6°) Dato che la “penetrazione” è ormai avvenuta, ci sono mezzi e volontà per costituire almeno un « fronte » siciliano, verso il Tirreno, così come fu in altre epoche contemplato e studiato?
7°) Le due divisioni superstiti Assietta e Aosta, hanno ancora un compito verso ovest e sono in grado di assolverlo?
8°) Si è fatto e si vuol fare qualche cosa per reprimere il caos militare, che si sta aggiungendo al caos civile determinato dai bombardamenti in tutta l’isola?
9 °) Nel caso previsto e prevedibile di uno sbarco e di una penetrazione, esiste un piano?
10°) La irregolarità e la miseria dei collegamenti, ha dato luogo a notizie false che hanno determinato una profonda depressione nel paese.
11) Lo scadimento della disciplina formale e sostanziale delle truppe continua, con manifestazioni sempre più gravi, che rivelano la tendenza alla « capitolazione ».
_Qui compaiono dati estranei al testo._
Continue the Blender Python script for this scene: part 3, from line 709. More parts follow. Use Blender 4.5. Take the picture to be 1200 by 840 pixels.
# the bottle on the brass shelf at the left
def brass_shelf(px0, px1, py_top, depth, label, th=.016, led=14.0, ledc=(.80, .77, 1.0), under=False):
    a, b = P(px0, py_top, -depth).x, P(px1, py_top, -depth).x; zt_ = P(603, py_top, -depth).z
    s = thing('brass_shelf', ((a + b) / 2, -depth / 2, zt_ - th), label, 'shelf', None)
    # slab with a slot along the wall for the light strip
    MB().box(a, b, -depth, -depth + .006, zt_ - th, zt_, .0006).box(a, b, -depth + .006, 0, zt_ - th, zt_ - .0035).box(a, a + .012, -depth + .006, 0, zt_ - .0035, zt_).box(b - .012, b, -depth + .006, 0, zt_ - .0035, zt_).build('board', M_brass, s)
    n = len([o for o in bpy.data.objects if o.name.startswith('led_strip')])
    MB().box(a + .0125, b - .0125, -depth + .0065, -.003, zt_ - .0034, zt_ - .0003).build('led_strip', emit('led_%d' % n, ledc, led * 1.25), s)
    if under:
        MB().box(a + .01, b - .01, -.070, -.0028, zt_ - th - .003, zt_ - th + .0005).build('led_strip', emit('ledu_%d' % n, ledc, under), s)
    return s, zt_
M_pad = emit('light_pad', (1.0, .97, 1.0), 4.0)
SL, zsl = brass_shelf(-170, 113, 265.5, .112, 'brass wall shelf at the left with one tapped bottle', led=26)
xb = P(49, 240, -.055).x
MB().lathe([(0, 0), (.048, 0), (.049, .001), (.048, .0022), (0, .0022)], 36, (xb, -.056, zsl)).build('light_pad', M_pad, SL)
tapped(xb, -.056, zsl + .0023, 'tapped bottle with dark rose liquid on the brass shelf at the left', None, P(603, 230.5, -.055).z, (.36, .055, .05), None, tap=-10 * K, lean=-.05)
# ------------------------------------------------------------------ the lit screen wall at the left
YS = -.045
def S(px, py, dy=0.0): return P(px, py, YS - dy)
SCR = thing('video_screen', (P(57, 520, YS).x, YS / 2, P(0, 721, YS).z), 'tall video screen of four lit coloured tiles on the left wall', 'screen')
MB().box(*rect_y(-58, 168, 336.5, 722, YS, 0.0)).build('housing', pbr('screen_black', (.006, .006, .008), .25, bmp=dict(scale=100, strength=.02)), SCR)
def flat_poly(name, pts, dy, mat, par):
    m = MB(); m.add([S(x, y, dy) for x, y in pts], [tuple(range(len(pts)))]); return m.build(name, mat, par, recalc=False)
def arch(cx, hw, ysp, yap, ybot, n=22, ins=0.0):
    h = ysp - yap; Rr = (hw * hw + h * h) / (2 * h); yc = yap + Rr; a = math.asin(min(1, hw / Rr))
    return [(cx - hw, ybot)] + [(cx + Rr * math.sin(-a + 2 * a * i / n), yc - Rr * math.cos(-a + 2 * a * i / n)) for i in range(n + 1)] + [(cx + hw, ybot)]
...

Concludendo, la situazione può ancora essere dominata purché ci siano, oltre ai mezzi, un piano e la capacità di applicarlo. Il piano non può essere sinteticamente che questo:
a) resistere a qualunque costo a terra;
b) ostacolare i rifornimenti del nemico con l’impiego massiccio delle nostre forze di mare e del cielo.